Subsequent to the incidents of 2008, works were carried out towards the end of the year on the thermal fluid network. The exchanger yielding the thermal fluid from a single fluid had to be disassembled due to a lack of tightness. To pursue this production step, the thermal fluid network was replaced by a direct single-fluid supply; the exchanger was bypassed. Moreover, after encountering reliability problems on the thermal fluid pumps, the 250-litre expansion vessel was replaced by a 2,500-litre vessel protected by a rupture disc calibrated at 4 bar.

During restart of the installations at the beginning of the following year, an abnormally low pressure was recorded on the thermal fluid expansion vessel at night. The leak causing this problem could be located within 30 min; all thermal fluid network modules were immediately turned off. The rupture disc broke at 3.6 bar, leading to a flow on the roof: 10 to 15 m³ of glycol water (40% monoethylene glycol) were discharged into the retention basin via the stormwater drainage network.
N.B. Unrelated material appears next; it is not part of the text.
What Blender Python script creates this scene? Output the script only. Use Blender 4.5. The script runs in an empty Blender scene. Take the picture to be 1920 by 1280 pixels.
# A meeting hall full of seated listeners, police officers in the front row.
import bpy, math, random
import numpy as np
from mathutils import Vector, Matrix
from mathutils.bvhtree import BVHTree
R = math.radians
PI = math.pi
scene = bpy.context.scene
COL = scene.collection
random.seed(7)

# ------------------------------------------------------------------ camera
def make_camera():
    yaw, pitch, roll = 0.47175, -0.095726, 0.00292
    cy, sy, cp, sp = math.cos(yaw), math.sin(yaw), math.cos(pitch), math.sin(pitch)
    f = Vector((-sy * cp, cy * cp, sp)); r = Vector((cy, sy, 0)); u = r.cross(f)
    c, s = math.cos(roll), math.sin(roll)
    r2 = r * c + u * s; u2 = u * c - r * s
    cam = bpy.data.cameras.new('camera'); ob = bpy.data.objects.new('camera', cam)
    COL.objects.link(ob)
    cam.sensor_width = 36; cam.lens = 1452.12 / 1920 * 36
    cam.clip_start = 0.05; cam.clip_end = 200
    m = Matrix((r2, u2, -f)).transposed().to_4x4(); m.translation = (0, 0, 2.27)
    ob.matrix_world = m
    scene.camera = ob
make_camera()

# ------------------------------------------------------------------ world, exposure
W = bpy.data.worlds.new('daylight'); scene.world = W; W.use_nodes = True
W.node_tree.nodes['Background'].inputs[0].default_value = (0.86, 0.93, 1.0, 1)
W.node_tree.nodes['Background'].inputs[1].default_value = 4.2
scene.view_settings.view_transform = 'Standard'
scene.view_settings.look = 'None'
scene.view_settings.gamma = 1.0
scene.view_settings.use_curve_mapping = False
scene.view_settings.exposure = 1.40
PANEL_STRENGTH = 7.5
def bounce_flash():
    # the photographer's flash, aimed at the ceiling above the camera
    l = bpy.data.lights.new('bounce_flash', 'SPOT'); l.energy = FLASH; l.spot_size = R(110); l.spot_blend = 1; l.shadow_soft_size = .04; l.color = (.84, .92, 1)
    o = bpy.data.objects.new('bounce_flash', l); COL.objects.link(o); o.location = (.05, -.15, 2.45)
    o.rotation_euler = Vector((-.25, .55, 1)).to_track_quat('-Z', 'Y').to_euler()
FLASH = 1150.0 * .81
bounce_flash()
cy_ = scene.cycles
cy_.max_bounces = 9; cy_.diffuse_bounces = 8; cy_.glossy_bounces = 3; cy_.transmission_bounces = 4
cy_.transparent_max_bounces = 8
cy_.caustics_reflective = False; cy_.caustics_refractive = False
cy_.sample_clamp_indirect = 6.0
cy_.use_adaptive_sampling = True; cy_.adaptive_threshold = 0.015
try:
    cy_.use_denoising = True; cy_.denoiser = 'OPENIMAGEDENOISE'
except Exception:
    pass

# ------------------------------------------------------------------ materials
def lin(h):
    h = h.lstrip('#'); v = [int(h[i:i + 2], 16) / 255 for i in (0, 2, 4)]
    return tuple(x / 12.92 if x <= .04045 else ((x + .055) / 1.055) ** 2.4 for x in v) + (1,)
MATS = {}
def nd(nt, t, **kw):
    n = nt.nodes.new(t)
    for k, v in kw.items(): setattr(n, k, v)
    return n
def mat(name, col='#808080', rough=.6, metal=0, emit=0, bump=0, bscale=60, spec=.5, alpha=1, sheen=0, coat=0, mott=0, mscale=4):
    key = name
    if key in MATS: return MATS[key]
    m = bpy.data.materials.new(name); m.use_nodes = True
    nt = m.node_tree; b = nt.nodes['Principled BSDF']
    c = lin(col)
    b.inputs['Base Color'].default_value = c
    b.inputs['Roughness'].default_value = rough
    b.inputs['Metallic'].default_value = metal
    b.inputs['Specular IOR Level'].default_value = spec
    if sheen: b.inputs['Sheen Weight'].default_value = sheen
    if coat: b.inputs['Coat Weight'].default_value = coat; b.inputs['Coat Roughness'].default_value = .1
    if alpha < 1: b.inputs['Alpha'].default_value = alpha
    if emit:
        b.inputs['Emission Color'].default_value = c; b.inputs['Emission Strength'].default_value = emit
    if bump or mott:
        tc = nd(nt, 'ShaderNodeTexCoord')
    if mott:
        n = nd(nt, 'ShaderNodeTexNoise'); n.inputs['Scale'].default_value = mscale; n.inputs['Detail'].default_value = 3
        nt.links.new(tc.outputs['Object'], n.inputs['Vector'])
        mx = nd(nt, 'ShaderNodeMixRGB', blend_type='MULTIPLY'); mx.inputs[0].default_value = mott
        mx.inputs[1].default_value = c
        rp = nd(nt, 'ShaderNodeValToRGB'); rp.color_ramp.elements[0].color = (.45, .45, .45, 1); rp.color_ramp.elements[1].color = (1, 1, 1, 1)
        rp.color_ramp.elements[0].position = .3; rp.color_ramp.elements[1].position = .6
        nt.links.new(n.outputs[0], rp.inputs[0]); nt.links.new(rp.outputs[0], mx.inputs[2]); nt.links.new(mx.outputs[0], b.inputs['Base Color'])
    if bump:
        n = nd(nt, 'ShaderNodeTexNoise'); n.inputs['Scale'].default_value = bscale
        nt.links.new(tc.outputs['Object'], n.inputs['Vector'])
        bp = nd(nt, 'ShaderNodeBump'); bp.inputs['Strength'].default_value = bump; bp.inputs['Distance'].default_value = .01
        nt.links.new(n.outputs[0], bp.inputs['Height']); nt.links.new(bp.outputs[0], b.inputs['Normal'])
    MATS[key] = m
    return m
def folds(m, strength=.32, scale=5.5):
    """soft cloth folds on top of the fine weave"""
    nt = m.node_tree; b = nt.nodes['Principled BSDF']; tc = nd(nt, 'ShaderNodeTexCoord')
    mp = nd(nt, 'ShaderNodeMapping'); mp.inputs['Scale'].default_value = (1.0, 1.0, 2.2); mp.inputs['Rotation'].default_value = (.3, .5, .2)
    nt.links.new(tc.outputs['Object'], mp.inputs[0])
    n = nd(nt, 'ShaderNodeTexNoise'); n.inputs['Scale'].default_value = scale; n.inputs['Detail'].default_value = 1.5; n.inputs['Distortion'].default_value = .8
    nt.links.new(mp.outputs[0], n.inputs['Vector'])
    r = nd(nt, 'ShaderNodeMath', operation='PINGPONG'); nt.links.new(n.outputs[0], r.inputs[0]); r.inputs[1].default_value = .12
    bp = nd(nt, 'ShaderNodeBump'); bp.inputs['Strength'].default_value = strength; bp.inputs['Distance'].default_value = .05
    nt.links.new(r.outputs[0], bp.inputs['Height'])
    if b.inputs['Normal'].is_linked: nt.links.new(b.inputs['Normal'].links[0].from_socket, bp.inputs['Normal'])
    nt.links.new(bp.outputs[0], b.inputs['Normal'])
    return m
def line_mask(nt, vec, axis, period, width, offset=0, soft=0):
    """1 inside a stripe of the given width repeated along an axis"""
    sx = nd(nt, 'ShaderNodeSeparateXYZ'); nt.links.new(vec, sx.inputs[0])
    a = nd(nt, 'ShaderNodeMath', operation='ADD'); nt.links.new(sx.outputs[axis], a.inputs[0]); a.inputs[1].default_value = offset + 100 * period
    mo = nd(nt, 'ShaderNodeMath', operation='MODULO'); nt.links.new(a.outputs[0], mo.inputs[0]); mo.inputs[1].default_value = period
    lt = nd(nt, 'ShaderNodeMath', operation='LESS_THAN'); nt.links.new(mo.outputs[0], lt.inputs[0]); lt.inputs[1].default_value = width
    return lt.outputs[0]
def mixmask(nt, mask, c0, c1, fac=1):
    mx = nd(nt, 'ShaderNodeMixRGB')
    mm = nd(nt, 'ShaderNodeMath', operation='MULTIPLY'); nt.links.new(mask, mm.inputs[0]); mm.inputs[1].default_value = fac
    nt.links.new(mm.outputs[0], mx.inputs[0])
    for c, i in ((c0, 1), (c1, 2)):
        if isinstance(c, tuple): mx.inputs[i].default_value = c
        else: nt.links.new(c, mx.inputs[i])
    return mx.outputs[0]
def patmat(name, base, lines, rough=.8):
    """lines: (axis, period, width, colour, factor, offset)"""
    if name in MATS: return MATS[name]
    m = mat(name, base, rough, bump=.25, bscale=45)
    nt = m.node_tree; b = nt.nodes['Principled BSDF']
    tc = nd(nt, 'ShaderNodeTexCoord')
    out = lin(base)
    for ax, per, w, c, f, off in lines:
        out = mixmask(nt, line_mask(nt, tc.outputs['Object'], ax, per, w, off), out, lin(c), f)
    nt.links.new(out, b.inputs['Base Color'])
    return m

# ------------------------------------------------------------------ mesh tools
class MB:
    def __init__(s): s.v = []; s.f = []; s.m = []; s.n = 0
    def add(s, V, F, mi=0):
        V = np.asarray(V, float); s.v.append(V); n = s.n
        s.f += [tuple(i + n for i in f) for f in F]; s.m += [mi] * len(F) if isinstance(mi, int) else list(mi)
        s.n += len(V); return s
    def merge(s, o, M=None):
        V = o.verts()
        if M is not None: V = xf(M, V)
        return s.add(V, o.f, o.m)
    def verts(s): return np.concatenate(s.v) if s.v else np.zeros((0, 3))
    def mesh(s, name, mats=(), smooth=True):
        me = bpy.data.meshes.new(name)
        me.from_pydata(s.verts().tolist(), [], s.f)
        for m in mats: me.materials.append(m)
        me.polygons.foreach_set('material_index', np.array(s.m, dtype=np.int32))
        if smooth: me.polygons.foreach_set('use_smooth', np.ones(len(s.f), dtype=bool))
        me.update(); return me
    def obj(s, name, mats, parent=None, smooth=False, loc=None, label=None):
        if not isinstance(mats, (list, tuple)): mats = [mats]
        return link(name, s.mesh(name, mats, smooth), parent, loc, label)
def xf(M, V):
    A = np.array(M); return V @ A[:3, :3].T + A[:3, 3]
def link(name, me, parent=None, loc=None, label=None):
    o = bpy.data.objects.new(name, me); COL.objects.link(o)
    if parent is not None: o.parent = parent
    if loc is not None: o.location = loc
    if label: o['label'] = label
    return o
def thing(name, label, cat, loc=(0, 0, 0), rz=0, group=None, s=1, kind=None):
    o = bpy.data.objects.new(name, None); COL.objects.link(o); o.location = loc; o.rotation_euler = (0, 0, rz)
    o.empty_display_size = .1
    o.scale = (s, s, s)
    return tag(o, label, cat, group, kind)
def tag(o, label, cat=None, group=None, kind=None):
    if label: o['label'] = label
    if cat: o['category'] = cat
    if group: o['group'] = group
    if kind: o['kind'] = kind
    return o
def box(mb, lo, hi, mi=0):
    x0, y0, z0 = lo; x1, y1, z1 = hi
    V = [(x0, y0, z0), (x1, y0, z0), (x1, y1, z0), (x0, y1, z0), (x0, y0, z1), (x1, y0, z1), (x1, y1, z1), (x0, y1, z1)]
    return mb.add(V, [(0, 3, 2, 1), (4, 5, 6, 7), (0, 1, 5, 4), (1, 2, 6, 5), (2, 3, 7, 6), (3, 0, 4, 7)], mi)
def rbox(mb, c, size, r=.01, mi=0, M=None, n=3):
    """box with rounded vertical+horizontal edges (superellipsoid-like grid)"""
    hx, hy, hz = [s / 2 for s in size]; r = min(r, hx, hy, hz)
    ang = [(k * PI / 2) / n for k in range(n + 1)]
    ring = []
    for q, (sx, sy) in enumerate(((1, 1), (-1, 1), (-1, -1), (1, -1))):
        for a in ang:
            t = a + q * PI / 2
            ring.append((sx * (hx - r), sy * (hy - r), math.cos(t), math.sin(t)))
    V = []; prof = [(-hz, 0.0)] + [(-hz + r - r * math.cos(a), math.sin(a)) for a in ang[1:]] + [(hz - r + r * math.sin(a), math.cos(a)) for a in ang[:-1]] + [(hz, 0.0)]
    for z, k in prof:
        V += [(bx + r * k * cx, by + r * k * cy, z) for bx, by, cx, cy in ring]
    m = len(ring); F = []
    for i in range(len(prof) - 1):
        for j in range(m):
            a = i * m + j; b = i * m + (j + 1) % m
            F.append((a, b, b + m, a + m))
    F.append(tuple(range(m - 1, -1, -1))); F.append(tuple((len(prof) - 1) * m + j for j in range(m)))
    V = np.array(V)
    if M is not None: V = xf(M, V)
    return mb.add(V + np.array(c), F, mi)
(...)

Upon analysis, 70 m³ of liquid were transferred to the plant’s treatment unit. The expansion vessel was equipped with a PSH (Pressure Safety High) device, which was not activated because the rupture disc had already broke at a pressure below 4 bar.

This incident, combined with a similar one occurring the day before (ARIA 36102), led to polluting the RHINE River (ARIA 35773).

The operator temporarily replaced the rupture disc by a “blind flange” and connected the output of the rupture disc line to the thermal fluid collection tank. The rupture disc would be replaced and calibrated at 5 bar. The operator set up a checkpoint on the roof to more quickly detect this type of incident.